Postby Yakk » Sun Nov 06, 2011 3:00 pm UTC

I dislike any system whereby individual politicians who have power in parliament owe more to their party than to the people who elected them. The point of having a bunch of parliamentarians isn't merely counting which party has more points, but rather those parliamentarians are supposed to do stuff, and each individually have power to keep the government from pulling a fast one.

Under a party list PR system, if you disagree with your parties position for whatever reason, you are basically screwed. You might as well be an entry on a spreadsheet.

Under an individually elected system, if you disagree with your parties position for whatever reason, and can get enough of the same people who voted for you last time to support you anyhow, you aren't screwed. You get to keep your job in parliament.

I want my parliamentarians to be have leverage against their parties.

---

The "even bloc" effect is actually a sorting effect. Suppose there is a central pile of political opinion somewhere. And suppose there is 75% agreement, all things considered.

Now some relatively small subset (say, 20% of the 75%) happens to also want X, while the rest are tepid. Why give them X if you have this much support? You tell them to to screw themselves.

And thus the monolithic agreement fractures -- because what is important isn't what is essentially important, but what is important enough to disagree on, which is a function of how much you agree on. If you politically all agree that we should have a modern, western democracy with freedom of speech, and agree on all economic topics -- but you disagree about the drinking age, then politics will be viciously about what the drinking age should be.

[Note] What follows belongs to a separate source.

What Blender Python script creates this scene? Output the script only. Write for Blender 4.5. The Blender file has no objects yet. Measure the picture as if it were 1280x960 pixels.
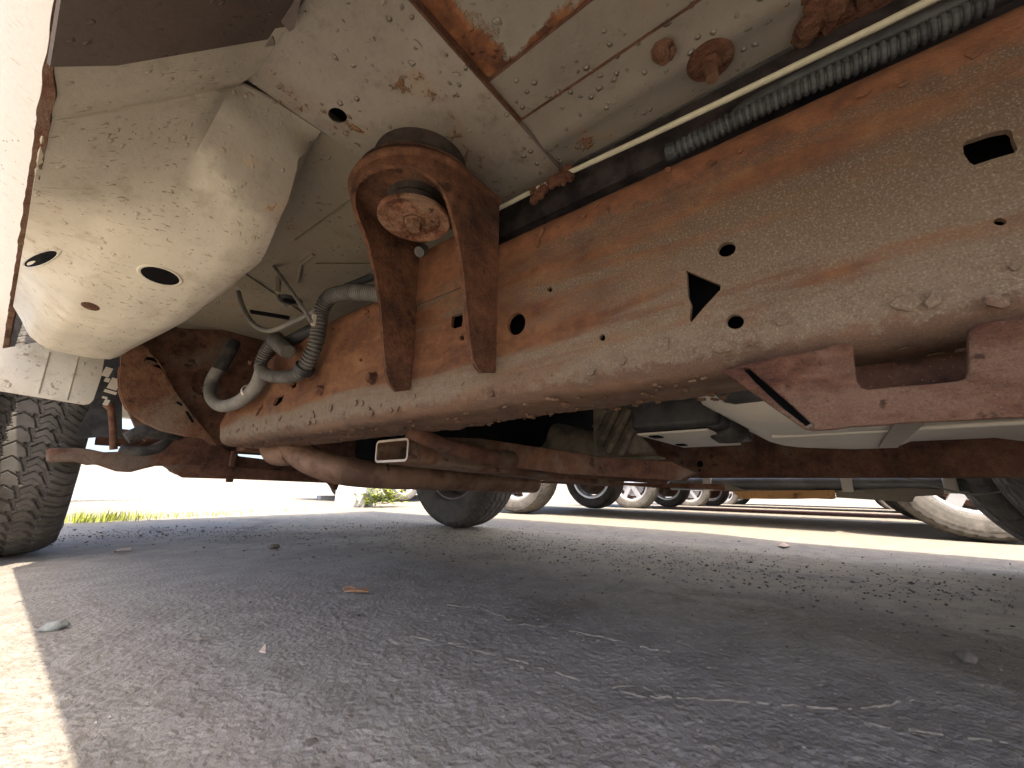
import bpy, bmesh, math, random
import numpy as np
from mathutils import Vector, Matrix, noise
random.seed(4)
S = bpy.context.scene
C = S.collection
R = math.radians
H = 0.235                      # camera height above the asphalt
# ------------------------------------------------------------------ camera
FPX, PITCH, YAW, ROLL = 511.44, 0.24838, 0.8959, 0.013217
fw = Vector((math.sin(YAW)*math.cos(PITCH), math.cos(YAW)*math.cos(PITCH), math.sin(PITCH)))
rt = Vector((math.cos(YAW), -math.sin(YAW), 0)); up = rt.cross(fw)
r2 = rt*math.cos(ROLL)+up*math.sin(ROLL); u2 = -rt*math.sin(ROLL)+up*math.cos(ROLL)
CAM = Vector((0, 0, H))
cd = bpy.data.cameras.new('camera'); cam = bpy.data.objects.new('camera', cd); C.objects.link(cam)
cam.matrix_world = Matrix(((r2.x, u2.x, -fw.x, 0), (r2.y, u2.y, -fw.y, 0), (r2.z, u2.z, -fw.z, H), (0, 0, 0, 1)))
cd.sensor_width = 36; cd.lens = FPX*36/1280; cd.clip_start = .01; cd.clip_end = 800
S.camera = cam
# ------------------------------------------------------------------ world, sun, exposure
SUN = Vector((.345, .50, -1)).normalized()       # travel direction
w = bpy.data.worlds.new('World'); S.world = w; w.use_nodes = True
nt = w.node_tree; sk = nt.nodes.new('ShaderNodeTexSky'); sk.sky_type = 'NISHITA'; sk.sun_disc = False; sk.air_density = .7; sk.dust_density = 4.0
d = -SUN
sk.sun_elevation = math.asin(d.z); sk.sun_rotation = math.atan2(d.x, d.y)
bg = nt.nodes['Background']; nt.links.new(sk.outputs[0], bg.inputs[0]); bg.inputs[1].default_value = .15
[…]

A X% concordant swing just means that the size of a "kernel" of political opinion (a party or coalition) is around 50%-X% instead of 50%. Which should lead to more, smaller political parties. And when you fall short of 50%-X% after winning the presidency, you still need to bargain with the smallest parties for a few extra votes.

So I don't like your party lists -- I want 240 individual politicians in parliament, not N parties. And pushing the executive down to parliament isn't all that good either: you could easily have an executive that lacks a parliamentary majority, which leads to perverse incentives for parties to make the system not work and blame the other side.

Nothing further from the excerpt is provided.